Ce qui n’est pas une surprise vu la tronche des précédents enregistrements qui labouraient un terreau fertile en désarroi et sourde colère. Et rien de tel qu’un chant en français pour encore mieux se rendre compte des dégoûts de Vegg. C’est le gros changement notable chez ce quartet, le passage de l’anglais à leur langue natale. L’évolution est validée sans aucun problème. Le poids des mots et leur bon choix, plus parlés et assénés que chantés, pénétrer l’esprit sans entrave, que ça frappe juste et pleinement. Participer à la douleur ambiante car la musique de Vegg ne désemplit pas de cette gravité qui sonne authentique. Dans un bouillonnement mouvant jetant des ponts entre noise-rock et post-hardcore avec une retenue et un décalage oblique leur permettant de ne jamais affronter ces styles de plein fouet et d’aspirer à une navigation entre deux eaux. Voir de multiples eaux. Sculptant ainsi des compositions finement élaborées et menées, ne se laissant pas attraper dans les filets de la facilité, d’apparence revêches mais qui remuent de l’intérieur. C’est un vrai travail d’orfèvre que de savoir jouer et associer tout un panel d’émotions contradictoires, surfer sur une crête où chaque détail compte pour que ça tienne la route et encore mieux, que ça l’enflamme, sans en faire des tonnes mais avec une belle sincérité. Vegg a ça dans la peau et le montre une nouvelle fois avec Anthropophobie.
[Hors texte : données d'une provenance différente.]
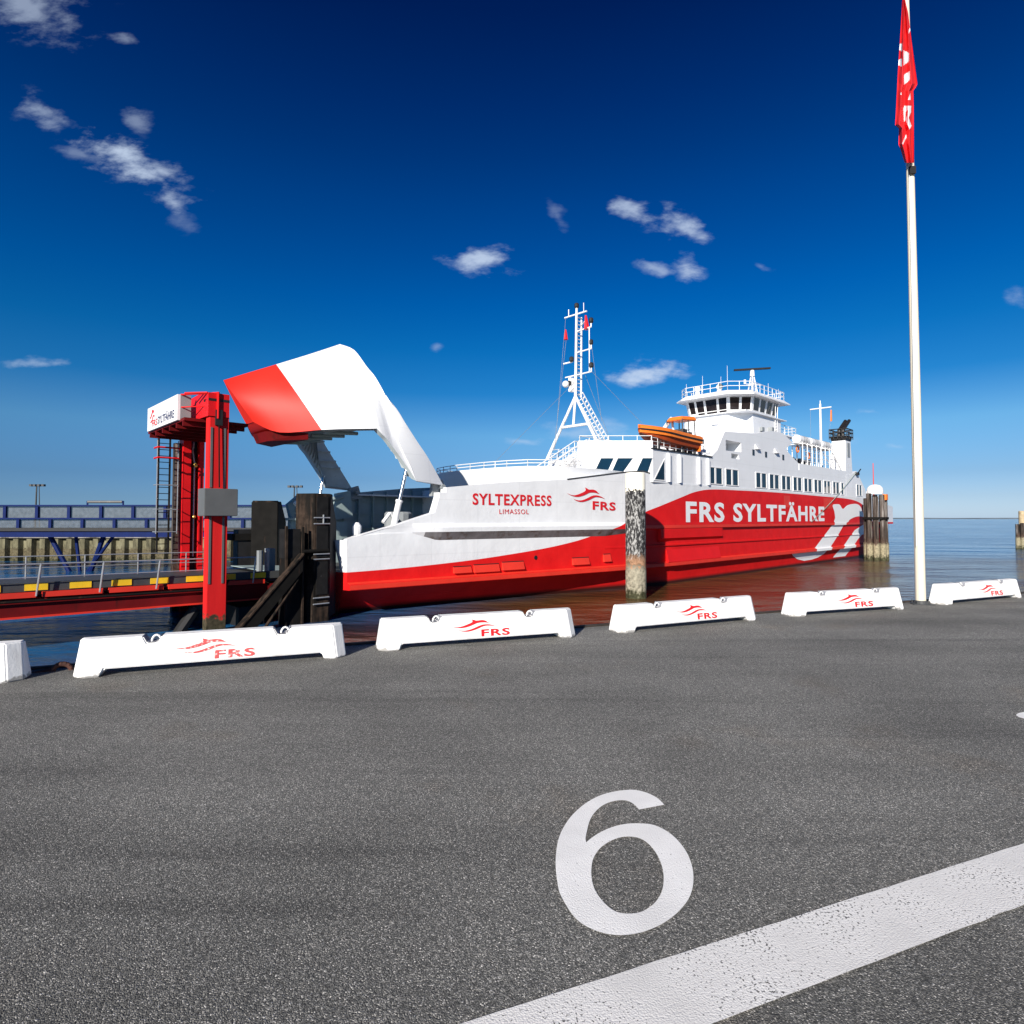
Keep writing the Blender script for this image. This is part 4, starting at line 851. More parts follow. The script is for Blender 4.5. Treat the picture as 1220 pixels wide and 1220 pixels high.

Sept titres se dévoilant au fil des écoutes, rugueux, mélodiques, colériques, intenses, plus apaisés et mélancoliques parfois, sombres toujours, tortueux puis débouchant sur des claques, avec des rythmiques appuyées, alertes, tribales, des guitares qui grattent l’épiderme, l’électrisent, fouettent le sang et le cicatrisent. Et surtout de nombreuses belles inspirations comme sur ce passage basse-batterie de 20130213 (chaque titre correspond à un évènement en relation avec le sujet abordé avec tout de même un sous-titre qui ici s’appelle Seum Scolaire) qui soutient le chant avec son Allons enfants du calme sur une amorce d’hymne national, le haletant 20200525 (I Can’t Breathe) ou le plus énervé et tendu 20191116 (Alt Science).
Au risque de se répéter et de sortir le même refrain à chaque sortie de ce groupe, Vegg est un groupe trop rare qui encore une fois fait l’étalage d’un sacré talent en toute modestie pour publier un album qui mérite grandement votre attention. N’ayez pas peur d’Anthropophobie.